■ **Problem**:
Begin at the first line and end at the line containing "PI = math.pi". Extract exactly those lines.

■ **Data section**:
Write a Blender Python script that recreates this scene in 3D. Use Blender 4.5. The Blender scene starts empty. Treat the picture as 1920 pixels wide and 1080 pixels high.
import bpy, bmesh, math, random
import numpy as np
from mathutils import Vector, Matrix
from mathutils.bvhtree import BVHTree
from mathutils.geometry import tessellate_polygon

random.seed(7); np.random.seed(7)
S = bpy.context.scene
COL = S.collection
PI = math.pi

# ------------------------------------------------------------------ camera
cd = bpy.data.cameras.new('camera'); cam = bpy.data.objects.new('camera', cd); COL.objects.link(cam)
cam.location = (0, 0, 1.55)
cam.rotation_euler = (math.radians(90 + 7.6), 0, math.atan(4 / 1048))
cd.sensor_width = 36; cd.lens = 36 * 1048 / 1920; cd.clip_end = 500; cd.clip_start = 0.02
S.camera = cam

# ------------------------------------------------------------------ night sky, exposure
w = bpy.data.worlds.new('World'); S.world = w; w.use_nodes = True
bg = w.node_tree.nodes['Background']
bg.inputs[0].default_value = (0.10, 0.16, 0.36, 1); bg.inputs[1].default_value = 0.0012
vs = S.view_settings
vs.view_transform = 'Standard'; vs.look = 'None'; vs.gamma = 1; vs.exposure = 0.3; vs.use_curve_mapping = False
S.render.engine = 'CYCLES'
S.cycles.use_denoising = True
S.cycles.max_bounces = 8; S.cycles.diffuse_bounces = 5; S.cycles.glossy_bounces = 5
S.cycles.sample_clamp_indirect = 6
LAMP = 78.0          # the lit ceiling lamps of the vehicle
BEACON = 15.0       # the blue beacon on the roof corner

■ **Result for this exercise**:
Write a Blender Python script that recreates this scene in 3D. Use Blender 4.5. The Blender scene starts empty. Treat the picture as 1920 pixels wide and 1080 pixels high.
import bpy, bmesh, math, random
import numpy as np
from mathutils import Vector, Matrix
from mathutils.bvhtree import BVHTree
from mathutils.geometry import tessellate_polygon

random.seed(7); np.random.seed(7)
S = bpy.context.scene
COL = S.collection
PI = math.pi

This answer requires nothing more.